Scientific Conference Falls for Gibberish Prank, from Reuters
A bunch of computer-generated gibberish masquerading as an academic paper has been accepted at a scientific conference in a victory for pranksters at the Massachusetts Institute of Technology.
Jeremy Stribling said on Thursday that he and two fellow MIT graduate students questioned the standards of some academic conferences, so they wrote a computer program to generate research papers complete with nonsensical text, charts and diagrams.
The trio submitted two of the randomly assembled papers to the World Multiconference on Systemics, Cybernetics and Informatics (WMSCI), scheduled to be held July 10-13 in Orlando, Florida.
Stribling said conference organizers had not yet formally rescinded their invitation to present the paper.
I think they should absolutely be allowed to present the paper. I’ll lay odds that session would be the best-attended at the entire conference. I’d pay to see that presentation, myself.

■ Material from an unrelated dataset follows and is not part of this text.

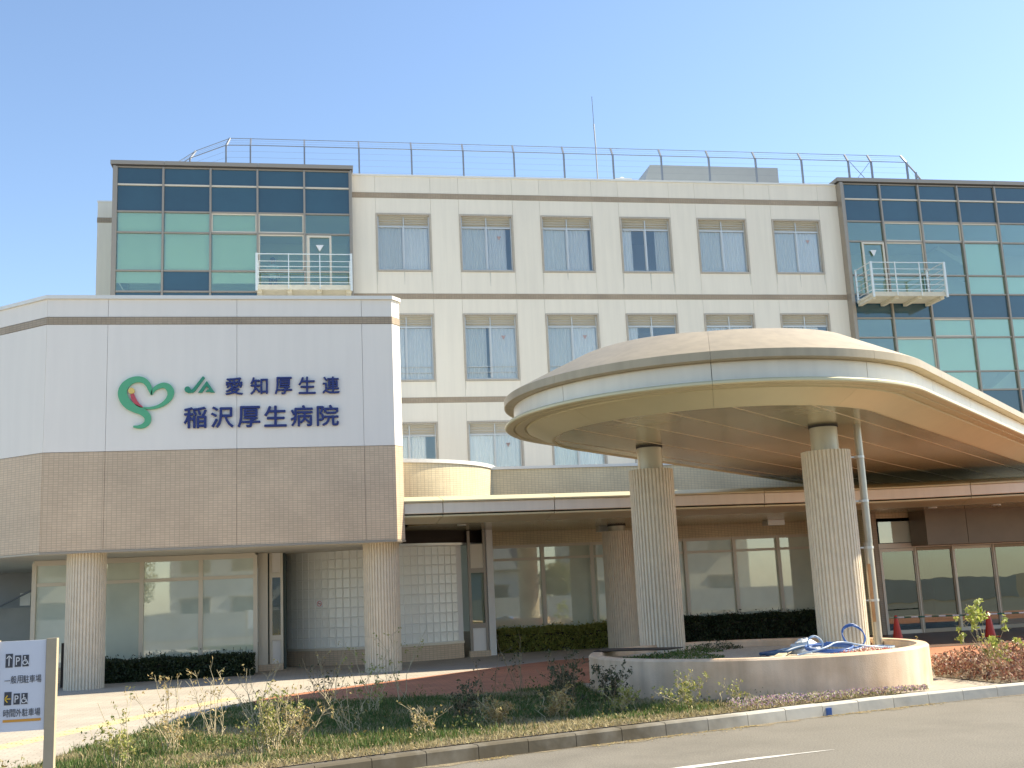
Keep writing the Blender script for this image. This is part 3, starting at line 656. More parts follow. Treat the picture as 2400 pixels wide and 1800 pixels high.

Here’s the site for the app responsible.
SCIgen is a program that generates random Computer Science research papers, including graphs, figures, and citations. It uses a hand-written context-free grammar to form all elements of the papers. Our aim here is to maximize amusement, rather than coherence.
The paper in question (Rooter) is also on that site. Inexplicably, one the 2 papers they submitted was rejected.
Update, 20 April: Even my mom thinks this is a hoot! She emailed me a link to this article from the Boston Globe. Though, given that these students were from MIT, I would have hoped that the Globe would have been a little quicker on the uptake.